**Exercise description**
Your task is to retype, word for word, the lines from the start of the data through the line holding "COL = scene.collection". Do not include the pictures.

**Information provided**
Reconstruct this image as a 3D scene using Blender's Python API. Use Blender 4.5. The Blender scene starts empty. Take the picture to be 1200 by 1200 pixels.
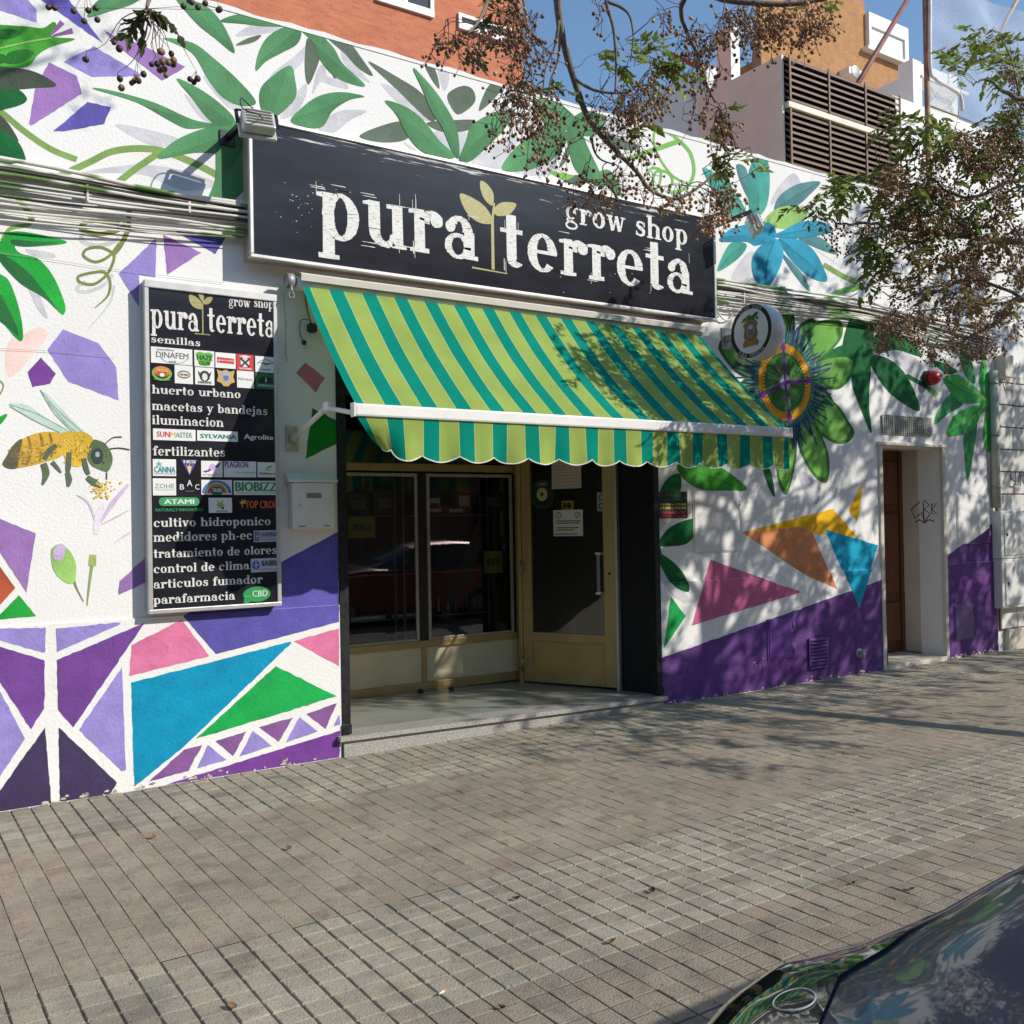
import bpy, bmesh, math, random
import numpy as np
from mathutils import Vector, Matrix
R = math.radians
rnd = random.Random(7)
scene = bpy.context.scene
COL = scene.collection

# ------------------------------------------------------------------ camera
F_PX, YAW, PITCH, ROLL, CAM_H = 1144.7, 0.58903, 0.01036, -0.01826, 1.6
def cam_axes():
    f = np.array([math.sin(YAW)*math.cos(PITCH), math.cos(YAW)*math.cos(PITCH), math.sin(PITCH)])
    r = np.array([math.cos(YAW), -math.sin(YAW), 0.0]); u = np.cross(r, f)
    c, s = math.cos(ROLL), math.sin(ROLL)
    return c*r + s*u, c*u - s*r, f
AX_R, AX_U, AX_F = cam_axes()
cam_d = bpy.data.cameras.new('camera'); cam = bpy.data.objects.new('camera', cam_d); COL.objects.link(cam)
cam_d.sensor_width = 36; cam_d.lens = 36*F_PX/1200; cam_d.clip_start = 0.05; cam_d.clip_end = 2000
m = Matrix.Identity(4)
for i in range(3):
    m[i][0], m[i][1], m[i][2] = AX_R[i], AX_U[i], -AX_F[i]
m[2][3] = CAM_H
cam.matrix_world = m
scene.camera = cam

# ------------------------------------------------------------------ sky, sun, exposure
LIGHT = Vector((-0.775, 1.0, -0.80)).normalized()          # the way the sunlight travels
w = bpy.data.worlds.new('World'); scene.world = w; w.use_nodes = True
nt = w.node_tree; bg = nt.nodes['Background']
sky = nt.nodes.new('ShaderNodeTexSky'); sky.sky_type = 'NISHITA'; sky.sun_disc = False
sky.sun_elevation = math.asin(-LIGHT.z); sky.sun_rotation = math.atan2(-LIGHT.x, -LIGHT.y)
sky.air_density = 1.35; sky.dust_density = 0.3; sky.ozone_density = 5.0
nt.links.new(sky.outputs[0], bg.inputs[0]); bg.inputs[1].default_value = 0.15
sd = bpy.data.lights.new('sun', 'SUN'); sd.energy = 4.1; sd.angle = R(0.53); sd.color = (1.0, 0.958, 0.885)
sun = bpy.data.objects.new('sun', sd); COL.objects.link(sun); sun.rotation_euler = LIGHT.to_track_quat('-Z', 'Y').to_euler()
sun.location = (8, -10, 12)
scene.view_settings.view_transform = 'Standard'; scene.view_settings.look = 'None'
scene.view_settings.exposure = 0.06; scene.view_settings.gamma = 1.0

# ------------------------------------------------------------------ from a pixel of the 1200 px photograph to the place
WY = 6.3                                                    # the painted wall stands at Y = 6.3
def ray(px, py): return AX_R*(px-600) + AX_U*(600-py) + AX_F*F_PX
def P(px, py, Y=WY):
    d = ray(px, py); t = Y/d[1]
    return Vector((d[0]*t, Y, CAM_H + d[2]*t))
def PD(px, py, depth):
    d = ray(px, py)*(depth/F_PX)
    return Vector((d[0], d[1], CAM_H + d[2]))
def PG(px, py, z=0.0):
    d = ray(px, py); t = (z-CAM_H)/d[2]
    return Vector((d[0]*t, d[1]*t, z))

# ------------------------------------------------------------------ colours and materials
def lin(c):
    c = c/255.0
    return c/12.92 if c <= 0.04045 else ((c+0.055)/1.055)**2.4
def rgb(r, g, b, k=1.0): return (lin(r)*k, lin(g)*k, lin(b)*k)
MATS = {}
def mat(name, col=(0.5, 0.5, 0.5), rough=0.6, metal=0.0, var=0.12, scale=6.0, bump=0.0, bscale=60.0, spec=0.5,
        attr=False, stretch=(1, 1, 1), coat=0.0, detail=4.0):
    if name in MATS: return MATS[name]
    mt = bpy.data.materials.new(name); mt.use_nodes = True; n = mt.node_tree.nodes; l = mt.node_tree.links
    b = n['Principled BSDF']; b.inputs['Roughness'].default_value = rough; b.inputs['Metallic'].default_value = metal
    b.inputs['Specular IOR Level'].default_value = spec; b.inputs['Coat Weight'].default_value = coat
    tc = n.new('ShaderNodeTexCoord'); mp = n.new('ShaderNodeMapping'); mp.inputs['Scale'].default_value = stretch
    l.new(tc.outputs['Object'], mp.inputs[0])
    nz = n.new('ShaderNodeTexNoise'); nz.inputs['Scale'].default_value = scale; nz.inputs['Detail'].default_value = detail
    l.new(mp.outputs[0], nz.inputs['Vector'])
    mr = n.new('ShaderNodeMapRange'); mr.inputs[1].default_value = 0.3; mr.inputs[2].default_value = 0.7
    mr.inputs[3].default_value = 1-var; mr.inputs[4].default_value = 1+var
    l.new(nz.outputs[0], mr.inputs[0])
    mx = n.new('ShaderNodeMix'); mx.data_type = 'RGBA'; mx.blend_type = 'MULTIPLY'; mx.inputs[0].default_value = 1.0
    if attr:
        at = n.new('ShaderNodeAttribute'); at.attribute_name = 'Col'; l.new(at.outputs[0], mx.inputs[6])
    else:
        mx.inputs[6].default_value = (*col, 1)
    l.new(mr.outputs[0], mx.inputs[7]); l.new(mx.outputs[2], b.inputs['Base Color'])
    if bump:
        nb = n.new('ShaderNodeTexNoise'); nb.inputs['Scale'].default_value = bscale; nb.inputs['Detail'].default_value = 3
        l.new(mp.outputs[0], nb.inputs['Vector'])
        bp = n.new('ShaderNodeBump'); bp.inputs['Strength'].default_value = bump; bp.inputs['Distance'].default_value = 0.01
        l.new(nb.outputs[0], bp.inputs['Height']); l.new(bp.outputs[0], b.inputs['Normal'])
    mt['mix'] = mx.name; MATS[name] = mt
    return mt
def glass_mat(name, tint=(0.9, 0.93, 0.92), refl=1.0, base=0.05):
    if name in MATS: return MATS[name]
    mt = bpy.data.materials.new(name); mt.use_nodes = True; n = mt.node_tree.nodes; l = mt.node_tree.links
    n.remove(n['Principled BSDF']); out = n['Material Output']
    tr = n.new('ShaderNodeBsdfTransparent'); tr.inputs[0].default_value = (*tint, 1)
    gl = n.new('ShaderNodeBsdfGlossy'); gl.inputs['Roughness'].default_value = 0.01
    fr = n.new('ShaderNodeFresnel'); fr.inputs[0].default_value = 1.5
    ma = n.new('ShaderNodeMath'); ma.operation = 'MULTIPLY'; ma.inputs[1].default_value = refl; ma.use_clamp = True
    mx = n.new('ShaderNodeMixShader'); l.new(fr.outputs[0], ma.inputs[0]); l.new(ma.outputs[0], mx.inputs[0])
    l.new(tr.outputs[0], mx.inputs[1]); l.new(gl.outputs[0], mx.inputs[2]); l.new(mx.outputs[0], out.inputs[0])
    MATS[name] = mt
    return mt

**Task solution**
Reconstruct this image as a 3D scene using Blender's Python API. Use Blender 4.5. The Blender scene starts empty. Take the picture to be 1200 by 1200 pixels.
import bpy, bmesh, math, random
import numpy as np
from mathutils import Vector, Matrix
R = math.radians
rnd = random.Random(7)
scene = bpy.context.scene
COL = scene.collection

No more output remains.